Ci insegnò ad aprire gli occhi su quello che il fiume poteva aver fatto negli anni precedenti. Un giorno eravamo sul greto vicino alla sponda di un isolotto in mezzo a una specie di delta, dove il fiume si divideva in due o tre rami separandosi, ci indicò un tratto dellʼargine coperto da erbacce e sterpi e ci fece rimuovere lo strato superficiale: «Ma qui mica passava lʼacqua» obiettai. «Una volta sì» rispose. Rimosso lo strato erboso di una quindicina di centimetri, scoprimmo che sotto non cʼera terreno consistente, ma ghiaia. Ci aveva portato su una delle vecchie punte che un tempo era sua consuetudine lavorare. Quel week-end “ne facemmo” oltre otto grammi. In figura 6, potete rendervi conto che otto grammi dʼoro alluvionale son un gran bel vedere.

8 grammi

Oggi molte operazioni non sono più permesse, ma negli anni settanta il fiume era molto più libero di fare e disfare. Non ricordo di essere mai tornato nello stesso tratto, a distanza di qualche settimana e di ritrovarlo come la volta precedente. Lavoravamo smuovendo parecchio materiale, anche se cercavamo, già allora, di rimettere in ordine. Oggi è diverso, i fiumi sono diventati oggetti sensibili, delicati e lʼacqua che vi scorre sempre più preziosa, colgo quindi lʼoccasione per esortare tutti gli appassionati, a rispettare le leggi e le regole che tutelano lʼambiente. La sabbia che avrete lavorato sarà appena qualche metro a valle e presto altra la sostituirà, ma le pietre smosse possono essere rimesse a posto in cinque minuti.
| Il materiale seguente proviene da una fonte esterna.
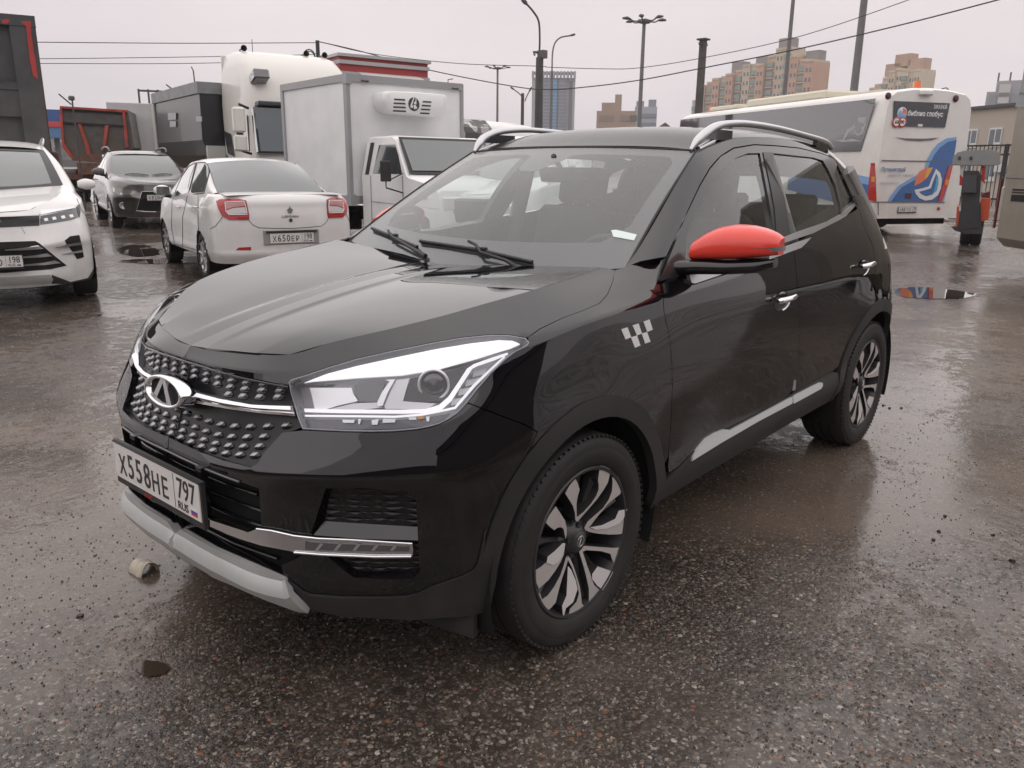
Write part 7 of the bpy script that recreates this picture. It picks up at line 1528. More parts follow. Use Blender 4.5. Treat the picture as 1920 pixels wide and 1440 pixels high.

Con o senza Paolo noi perlustravamo le sponde dellʼOrco e del Malone. Allʼepoca per arrivare sul greto, a volte ci si doveva addentrare in un territorio strano, una specie di terra di nessuno, preda dei capricci del fiume. Alberi fitti, qualche sentiero, guadi, sottobosco impraticabile, liane... Sì liane, non saprei come altro definirle tanto vi somigliavano, una natura selvaggia a pochi chilometri da Torino e tanta fauna: scoiattoli, anatre, aironi, fagiani, quaglie, salamandre, tassi, rari cinghiali, una volta una coppia di daini. Credetemi: la natura, scorci osservati da punti di vista inconsueti, sono lʼaltra faccia della ricerca dellʼoro. Una parte che può dare grande appagamento.

Spesso mi chiedo quale sia la più bella delle due.